Surface metallurgy and rolling contact fatigue of rail.

This thesis presents the results of an investigation into the effect of surface metallurgy on
the rolling contact fatigue behaviour of rail. The investigation has used laboratory based
rolling/sliding twin disc testing of samples with a surface metallurgical feature simulated
on them. The samples used in laboratory testing have been compared with samples of rail
removed from track. Two surface metallurgical features have been investigated:
decarburisation and white etching layer.
Decarburisation is the loss of carbon from the surface of the rail due to oxidation at high
temperatures, resulting in a softer layer at the surface (180HV compared to 250HV bulk).

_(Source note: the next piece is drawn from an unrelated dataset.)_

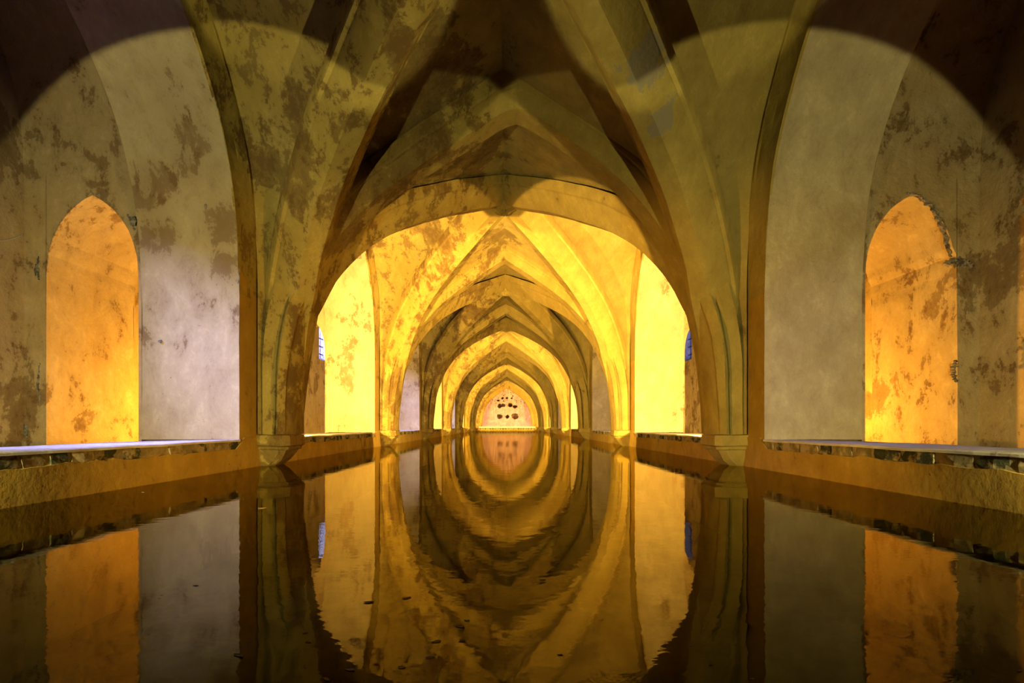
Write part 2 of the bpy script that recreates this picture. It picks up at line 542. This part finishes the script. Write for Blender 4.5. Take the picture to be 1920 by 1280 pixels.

The decarburised layer has been simulated in this research by heat treating discs in a
laboratory furnace with an air atmosphere. The results show that by increasing the depth of
decarburisation the growth rate of cracks within the sample, along with the wear rate,
increases. At the maximum depth of decarburisation allowed on rail by the standard
(O.5mm) there was little difference in the wear or rolling contact fatigue behaviour with or
without decarburisation.
White etching layer (WEL) forms on the surface of rail due to the action of the wheels and
is a very hard layer (>850HV) up to 250mm deep. White etching layer has been simulated
in two ways: spot welding and gross sliding of the discs. The results have shown that
cracks initiate preferentially at weak spots at the surface, such as the interface between the
WEL and pearlite or along proeutectoid ferrite boundaries. It has been found that the
growth of cracks below the surface depends on the strain history of the subsurface pearlite.
The results indicate that white etching layer is detrimental to rail life through either the
promotion of rolling contact fatigue and/or wear.